• Exercise: Where a line contains the word "picture", copy that line.

• Material:
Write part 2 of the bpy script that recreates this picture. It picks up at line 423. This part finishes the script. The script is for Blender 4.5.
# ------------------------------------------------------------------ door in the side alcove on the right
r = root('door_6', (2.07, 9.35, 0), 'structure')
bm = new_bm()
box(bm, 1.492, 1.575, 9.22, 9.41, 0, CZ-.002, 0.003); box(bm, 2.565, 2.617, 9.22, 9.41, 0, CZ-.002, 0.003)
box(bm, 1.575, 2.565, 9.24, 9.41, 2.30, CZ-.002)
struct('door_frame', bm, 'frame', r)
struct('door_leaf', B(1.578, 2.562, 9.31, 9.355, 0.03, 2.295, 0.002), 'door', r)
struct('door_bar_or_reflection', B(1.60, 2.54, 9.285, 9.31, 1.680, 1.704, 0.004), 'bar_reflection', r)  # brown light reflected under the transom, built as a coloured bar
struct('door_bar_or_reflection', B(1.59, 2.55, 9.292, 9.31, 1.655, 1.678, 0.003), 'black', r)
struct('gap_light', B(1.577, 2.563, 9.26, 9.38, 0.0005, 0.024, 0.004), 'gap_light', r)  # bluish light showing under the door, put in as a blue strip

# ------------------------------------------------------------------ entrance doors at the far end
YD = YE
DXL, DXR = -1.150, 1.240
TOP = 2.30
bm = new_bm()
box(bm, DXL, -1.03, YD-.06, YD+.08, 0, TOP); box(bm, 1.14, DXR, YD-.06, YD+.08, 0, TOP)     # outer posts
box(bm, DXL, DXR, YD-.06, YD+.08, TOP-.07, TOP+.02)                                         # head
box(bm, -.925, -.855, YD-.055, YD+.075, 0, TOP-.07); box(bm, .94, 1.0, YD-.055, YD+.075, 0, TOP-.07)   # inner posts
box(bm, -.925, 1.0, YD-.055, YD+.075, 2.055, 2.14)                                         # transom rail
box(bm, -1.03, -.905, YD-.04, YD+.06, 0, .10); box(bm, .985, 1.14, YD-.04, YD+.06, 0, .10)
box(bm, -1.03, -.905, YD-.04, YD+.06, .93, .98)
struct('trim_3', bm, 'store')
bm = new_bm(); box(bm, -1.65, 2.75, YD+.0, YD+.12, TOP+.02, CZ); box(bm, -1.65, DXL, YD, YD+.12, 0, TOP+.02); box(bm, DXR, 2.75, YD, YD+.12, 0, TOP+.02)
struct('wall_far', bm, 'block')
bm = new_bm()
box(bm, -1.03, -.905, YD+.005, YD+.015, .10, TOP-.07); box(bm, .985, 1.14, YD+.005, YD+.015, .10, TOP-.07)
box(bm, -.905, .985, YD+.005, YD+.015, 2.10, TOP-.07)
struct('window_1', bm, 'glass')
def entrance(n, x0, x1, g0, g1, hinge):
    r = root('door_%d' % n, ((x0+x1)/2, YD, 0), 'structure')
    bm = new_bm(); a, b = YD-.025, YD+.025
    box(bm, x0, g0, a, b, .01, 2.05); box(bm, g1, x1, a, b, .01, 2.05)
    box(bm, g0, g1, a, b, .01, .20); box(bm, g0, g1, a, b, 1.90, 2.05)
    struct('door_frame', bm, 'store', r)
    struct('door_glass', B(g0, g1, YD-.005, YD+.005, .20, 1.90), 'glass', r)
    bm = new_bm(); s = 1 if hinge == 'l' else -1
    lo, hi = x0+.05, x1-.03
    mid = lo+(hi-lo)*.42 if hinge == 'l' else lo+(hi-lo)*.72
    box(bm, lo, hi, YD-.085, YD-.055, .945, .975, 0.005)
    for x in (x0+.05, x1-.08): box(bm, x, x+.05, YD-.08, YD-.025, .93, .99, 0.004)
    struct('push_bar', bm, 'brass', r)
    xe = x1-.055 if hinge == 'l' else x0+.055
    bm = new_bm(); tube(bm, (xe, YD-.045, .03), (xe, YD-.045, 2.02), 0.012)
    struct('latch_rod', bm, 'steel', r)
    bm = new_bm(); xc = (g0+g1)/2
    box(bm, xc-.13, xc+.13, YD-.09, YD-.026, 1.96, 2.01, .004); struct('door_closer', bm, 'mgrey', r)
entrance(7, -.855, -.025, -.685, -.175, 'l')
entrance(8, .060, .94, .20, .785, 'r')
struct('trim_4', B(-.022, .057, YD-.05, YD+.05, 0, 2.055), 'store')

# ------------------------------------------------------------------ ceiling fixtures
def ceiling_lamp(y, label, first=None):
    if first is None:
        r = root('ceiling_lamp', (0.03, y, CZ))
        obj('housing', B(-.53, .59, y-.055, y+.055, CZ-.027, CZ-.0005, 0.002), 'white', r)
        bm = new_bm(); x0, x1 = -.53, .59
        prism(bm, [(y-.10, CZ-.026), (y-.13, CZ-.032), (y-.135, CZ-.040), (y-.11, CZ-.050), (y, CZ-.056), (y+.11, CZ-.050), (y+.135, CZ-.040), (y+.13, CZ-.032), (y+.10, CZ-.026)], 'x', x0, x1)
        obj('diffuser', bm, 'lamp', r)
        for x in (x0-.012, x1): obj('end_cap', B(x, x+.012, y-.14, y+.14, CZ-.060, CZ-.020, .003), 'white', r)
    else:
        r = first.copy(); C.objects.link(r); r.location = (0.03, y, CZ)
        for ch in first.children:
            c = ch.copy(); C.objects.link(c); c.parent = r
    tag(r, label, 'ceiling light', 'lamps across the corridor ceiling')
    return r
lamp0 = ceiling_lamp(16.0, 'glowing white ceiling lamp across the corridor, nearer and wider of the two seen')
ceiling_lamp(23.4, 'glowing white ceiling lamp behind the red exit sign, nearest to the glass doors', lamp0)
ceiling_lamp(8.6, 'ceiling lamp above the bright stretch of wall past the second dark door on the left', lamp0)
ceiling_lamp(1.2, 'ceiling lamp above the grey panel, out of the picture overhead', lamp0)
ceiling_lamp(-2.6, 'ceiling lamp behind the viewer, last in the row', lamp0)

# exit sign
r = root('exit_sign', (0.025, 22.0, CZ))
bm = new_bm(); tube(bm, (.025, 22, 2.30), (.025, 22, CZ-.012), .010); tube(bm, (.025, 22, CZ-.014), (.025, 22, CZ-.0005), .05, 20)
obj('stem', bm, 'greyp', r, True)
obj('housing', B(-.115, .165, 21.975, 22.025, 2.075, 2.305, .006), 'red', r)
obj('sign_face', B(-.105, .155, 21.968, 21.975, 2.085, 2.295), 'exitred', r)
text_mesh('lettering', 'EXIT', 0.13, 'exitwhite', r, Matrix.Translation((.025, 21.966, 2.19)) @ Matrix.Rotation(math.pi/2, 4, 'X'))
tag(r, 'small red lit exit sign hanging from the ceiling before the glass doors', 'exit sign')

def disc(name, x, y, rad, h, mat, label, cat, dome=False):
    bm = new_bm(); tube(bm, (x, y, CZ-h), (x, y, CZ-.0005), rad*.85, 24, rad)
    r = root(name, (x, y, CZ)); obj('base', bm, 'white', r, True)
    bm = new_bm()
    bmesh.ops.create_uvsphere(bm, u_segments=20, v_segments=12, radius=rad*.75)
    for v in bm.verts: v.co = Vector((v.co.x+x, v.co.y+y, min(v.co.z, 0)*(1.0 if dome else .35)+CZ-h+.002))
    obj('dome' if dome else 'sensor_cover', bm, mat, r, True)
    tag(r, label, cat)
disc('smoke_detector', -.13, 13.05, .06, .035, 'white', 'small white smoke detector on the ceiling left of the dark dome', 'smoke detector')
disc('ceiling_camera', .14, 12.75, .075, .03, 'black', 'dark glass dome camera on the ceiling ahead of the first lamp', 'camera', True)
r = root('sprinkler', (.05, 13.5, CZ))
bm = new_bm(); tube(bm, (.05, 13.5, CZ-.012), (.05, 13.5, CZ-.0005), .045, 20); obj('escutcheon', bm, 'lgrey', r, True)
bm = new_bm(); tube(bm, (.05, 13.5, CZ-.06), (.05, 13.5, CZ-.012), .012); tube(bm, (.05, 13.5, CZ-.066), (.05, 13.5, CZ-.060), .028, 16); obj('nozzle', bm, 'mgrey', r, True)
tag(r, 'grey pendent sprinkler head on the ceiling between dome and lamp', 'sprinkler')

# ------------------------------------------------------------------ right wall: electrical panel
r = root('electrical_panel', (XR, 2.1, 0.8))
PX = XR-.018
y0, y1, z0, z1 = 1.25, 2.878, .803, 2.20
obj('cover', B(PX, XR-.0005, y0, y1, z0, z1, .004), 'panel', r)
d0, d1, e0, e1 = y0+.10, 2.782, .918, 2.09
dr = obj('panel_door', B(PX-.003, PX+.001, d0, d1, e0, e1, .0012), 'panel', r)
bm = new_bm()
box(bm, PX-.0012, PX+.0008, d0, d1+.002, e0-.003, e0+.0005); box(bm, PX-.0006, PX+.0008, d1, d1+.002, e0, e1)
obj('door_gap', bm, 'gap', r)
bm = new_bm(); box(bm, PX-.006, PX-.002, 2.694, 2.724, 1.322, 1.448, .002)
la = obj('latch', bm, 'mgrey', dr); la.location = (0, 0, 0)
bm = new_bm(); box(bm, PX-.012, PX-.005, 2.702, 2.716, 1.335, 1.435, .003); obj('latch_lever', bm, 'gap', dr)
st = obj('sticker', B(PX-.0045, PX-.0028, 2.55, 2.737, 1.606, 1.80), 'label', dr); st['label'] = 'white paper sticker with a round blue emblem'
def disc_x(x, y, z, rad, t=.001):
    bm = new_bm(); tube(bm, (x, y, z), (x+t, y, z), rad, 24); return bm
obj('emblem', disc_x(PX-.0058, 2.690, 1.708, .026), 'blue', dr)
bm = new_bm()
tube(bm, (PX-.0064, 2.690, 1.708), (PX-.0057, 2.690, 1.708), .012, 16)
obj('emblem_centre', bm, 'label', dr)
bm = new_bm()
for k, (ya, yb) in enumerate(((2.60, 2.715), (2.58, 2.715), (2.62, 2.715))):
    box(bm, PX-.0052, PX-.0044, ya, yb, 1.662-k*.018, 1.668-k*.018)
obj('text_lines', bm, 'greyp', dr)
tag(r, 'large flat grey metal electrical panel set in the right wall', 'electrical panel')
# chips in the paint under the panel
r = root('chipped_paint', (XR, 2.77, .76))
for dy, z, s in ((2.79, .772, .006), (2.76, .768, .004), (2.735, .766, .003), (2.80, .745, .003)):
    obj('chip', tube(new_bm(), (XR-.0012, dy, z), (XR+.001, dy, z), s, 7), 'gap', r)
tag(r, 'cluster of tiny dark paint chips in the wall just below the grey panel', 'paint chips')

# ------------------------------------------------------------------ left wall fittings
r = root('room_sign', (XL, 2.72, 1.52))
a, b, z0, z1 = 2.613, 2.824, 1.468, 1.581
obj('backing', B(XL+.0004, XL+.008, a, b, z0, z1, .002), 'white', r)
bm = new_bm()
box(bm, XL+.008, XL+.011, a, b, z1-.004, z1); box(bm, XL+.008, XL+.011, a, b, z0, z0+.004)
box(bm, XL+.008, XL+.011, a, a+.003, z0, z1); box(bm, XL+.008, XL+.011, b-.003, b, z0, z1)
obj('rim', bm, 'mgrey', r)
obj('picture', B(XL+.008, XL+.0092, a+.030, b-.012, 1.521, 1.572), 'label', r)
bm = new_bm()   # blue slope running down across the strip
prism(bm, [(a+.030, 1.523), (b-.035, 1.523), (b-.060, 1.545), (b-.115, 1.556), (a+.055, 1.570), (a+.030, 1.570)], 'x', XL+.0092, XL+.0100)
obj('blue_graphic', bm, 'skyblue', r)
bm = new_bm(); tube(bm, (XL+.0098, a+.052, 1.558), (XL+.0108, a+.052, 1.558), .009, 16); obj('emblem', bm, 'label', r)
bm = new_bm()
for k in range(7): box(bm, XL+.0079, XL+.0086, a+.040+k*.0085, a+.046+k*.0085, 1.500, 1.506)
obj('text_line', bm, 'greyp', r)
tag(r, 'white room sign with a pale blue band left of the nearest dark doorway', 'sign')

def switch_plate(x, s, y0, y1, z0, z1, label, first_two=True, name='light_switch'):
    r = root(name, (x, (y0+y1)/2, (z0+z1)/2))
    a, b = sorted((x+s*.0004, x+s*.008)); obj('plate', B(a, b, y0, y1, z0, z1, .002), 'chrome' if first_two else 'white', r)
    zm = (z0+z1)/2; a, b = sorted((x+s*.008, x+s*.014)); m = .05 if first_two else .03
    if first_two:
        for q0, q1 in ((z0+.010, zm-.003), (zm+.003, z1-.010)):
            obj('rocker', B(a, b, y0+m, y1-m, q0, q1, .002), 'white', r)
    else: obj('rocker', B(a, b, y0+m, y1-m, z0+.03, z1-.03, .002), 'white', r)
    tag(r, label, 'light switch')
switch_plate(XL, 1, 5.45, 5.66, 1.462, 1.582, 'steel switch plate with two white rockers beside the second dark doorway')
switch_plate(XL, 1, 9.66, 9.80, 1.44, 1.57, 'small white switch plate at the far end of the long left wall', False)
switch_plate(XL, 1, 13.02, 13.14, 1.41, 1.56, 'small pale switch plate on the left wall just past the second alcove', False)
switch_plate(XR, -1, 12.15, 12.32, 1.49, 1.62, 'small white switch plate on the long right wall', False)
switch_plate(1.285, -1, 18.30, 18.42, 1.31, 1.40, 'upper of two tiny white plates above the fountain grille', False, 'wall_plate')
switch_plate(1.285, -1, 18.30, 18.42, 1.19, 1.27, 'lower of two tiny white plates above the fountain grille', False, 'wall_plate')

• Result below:
Write part 2 of the bpy script that recreates this picture. It picks up at line 423. This part finishes the script. The script is for Blender 4.5.
ceiling_lamp(1.2, 'ceiling lamp above the grey panel, out of the picture overhead', lamp0)
obj('picture', B(XL+.008, XL+.0092, a+.030, b-.012, 1.521, 1.572), 'label', r)